The second half of this record is what makes Carry On The Grudge a great album - it’s a complete change of mood, tempo, and energy. Trouble is funky as hell, and Jamie T pulls off this skunk-funk with cool and integrity intact - he even scats. The stomp and swagger in the verses alongside Jamie’s delivery of albeit, clichéd lyrics, simply works.

My favourite on the album is Rabbit Hole: it’s reminiscent of British Intelligence, with the urgency that’s made Jamie T the infamous party starter. It sounds as though he’s back and up for some fun, with his South London accent in the half-rapped/half-sung glory that has become his staple. The punk influence is undeniable on this one, and it will be absolutely awesome live. Peter is in exactly the same punk vein as Rabbit Hole, and is also sure to be a beast live. It’s a song about his alter-ego, and reveals that Jamie T is no saint.

The final quarter of the album takes the listener to a place that is warm, delicate, and life-affirming; it’s unlike anything I thought Jamie T capable of a month ago. Love Is Only A Heartbeat Away is the sweetest song he’s ever written. It’s delicate yet fast-paced, discerning yet moving, with faultless diction and wordplay. The last couple of songs seem to make a more genuine bid for love. As in Jamie’s most memorable and poignant songs (Sheila, Emily’s Heart), both Love Is Only A Heartbeat Away and They Told Me It Rained are elegiac.

The latter track is the most perfect album closer Jamie T has written thus far; it’s the definite highlight of Carry On The Grudge. Though certain ardent Jamie T fans may argue that it’s devoid from any signature traits that make a song classically his, objectively speaking, it is his best, most well-rounded song. The chorus pierces you upon first listen; the overwhelming vulnerability is married perfectly to the production, walking hand-in-hand and seemingly gripping your heart tightly in between. It showcases the inexplicably dramatic leap his songwriting has taken in between albums, replacing talk/rap, spit-singing, and street brashness with tender, introspective results. Alongside this, Jamie’s voice has dramatically improved over the past five years, leaving the defiant boyish squeal behind for a more wholesome timbre.
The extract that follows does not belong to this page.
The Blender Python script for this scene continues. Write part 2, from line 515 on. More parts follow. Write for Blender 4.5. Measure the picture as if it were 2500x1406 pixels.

This is Jamie T’s best album. Hell, it’s the best album of the year in my opinion (and this year we’ve had some extraordinary additions to our review section). No other album has made me acknowledge my demons, taken me to the depths of them, yet helped me emerge purer and wiser, whilst having raucous, hedonistic fun in the process. Five stars is where my limit lies: a perfect album deserves a perfect score.